Netina Tan, a researcher based in Canada, argues that gendered expectations are still widespread in southeast Asian politics, where surveys show women facing significant “institutional and cultural barriers” in politics.

The cost of gender inequality

Entrenched beliefs and gender bias force women into subservient roles as wives and mothers, sending a diminishing message to girls about their worth, and sentencing women to lives spent at home under their husbands’ control. This also drives phenomena like the abortion of female babies, particularly in India, where the practice surged by 170% between 2001 and 2011.

Dependency and mistreatment of women, at the hands of men, also seems to translate into an inordinate number of mental health issues. According to the World Psychiatry Association, in Bangladesh twice as many women suffer from mental disorders compared to men, and three times more women commit suicide.

Gender-based discrimination limits women’s employment opportunities, and contributes to wider economic underdevelopment. Although more women than men attend higher education in southeast Asia, they are underrepresented in the official workforce. The gender gap in employment ranges from 16% in the Philippines to 20% in Sri Lanka. There is an average gender wage gap in the region of 30% to 40%.

One study, from the Asian Development Bank, estimated that if female participation in the workforce rose from 57.7% to 66.2%, Asia’s economy could see a 30% growth in income per capita in just one generation.

Beyond economic figures and financial abstractions, a particularly heinous manifestation of gender inequality is violence.

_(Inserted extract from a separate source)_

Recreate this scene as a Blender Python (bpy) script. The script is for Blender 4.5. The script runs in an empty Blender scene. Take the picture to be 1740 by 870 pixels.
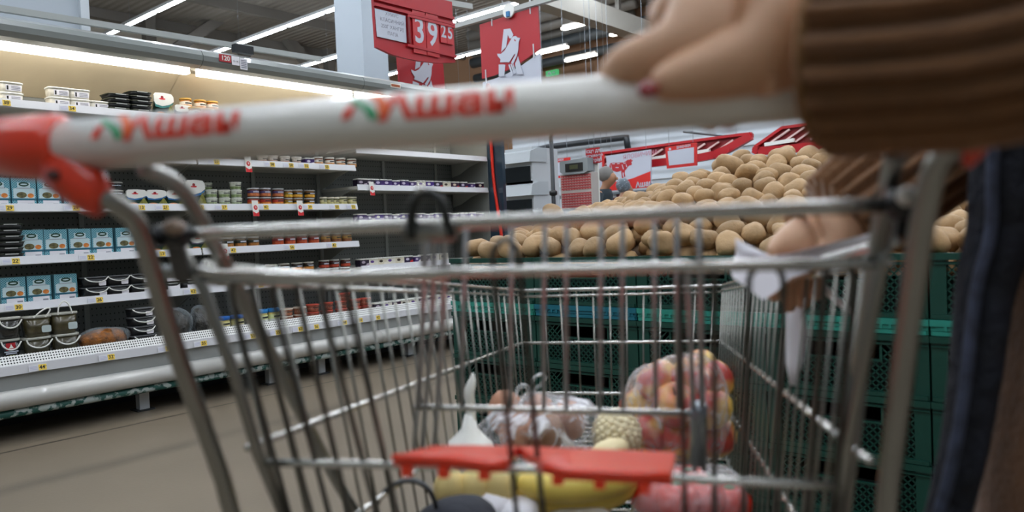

Beyond economic figures and financial abstractions, a particularly heinous manifestation of gender inequality is violence. In India, crimes against women including rape and domestic abuse are reported every two minutes. 2.4 million cases were registered in the last decade. An estimated 22 women died every day between 2005 and 2015 from dowry-related violence.

In neighbouring Bangladesh, the number of brides brutalised by their husbands or in-laws because of their parents' failure to pay the expected dowry almost doubled from 2004 to 2012. These are dismal figures; sadly, real numbers are likely even higher, as many incidents of violence may go unreported.

In Cambodia, violence against women appears so normalised that it has become a regular feature of media entertainment. Media monitoring research carried out by The Asia Foundation in 2016 revealed that a staggering 33% of TV programmes aired by the five largest national broadcasters featured scenes in which women or girls were the targets of physical, sexual or emotional abuse.

Where the integrity of a woman’s body means nothing, sexual assault is even considered a viable means of punishment. This was the case in a Pakistani village where the village council ordered the “revenge rape” of a 16-year-old girl whose brother had allegedly raped his 13-year old cousin.

Across southeast Asia, rape victims often face extreme stigmatisation. Women have been banished or killed by their families to clear their “honour” while perpetrators go unpunished.

Exposing brutality

Such brutality is not new. During the Vietnam War from 1955 to 1975, Vietnamese women and girls, some as young as 13 or 14 years old, gave birth to thousands of children after being assaulted by Korean soldiers. Derogatorily called “Lai Dai Han” (literally “mixed-blood”), many of these children live in shame and abject poverty today.

Despite repeated pleas from survivors, South Korea has staunchly refused to recognise horrendous crimes during the war, let alone issue a formal apology. In a 2013 press statement, a defence ministry spokesman audaciously declared that “such intentional, organised and systemised civilian massacres by the Korean army is impossible” and that because the Korean military followed strict rules, “there was no sexual exploitation of Vietnamese women”.

In a region with the worst record of gender-based violence in the world, electing a woman for president is not enough to trigger fundamental changes. Discrimination and brutality against women need to be continuously exposed and remedied promptly. International pressure can help. If states were held accountable to international treaties governing equal rights, this could help shorten the long road to gender equality in the region.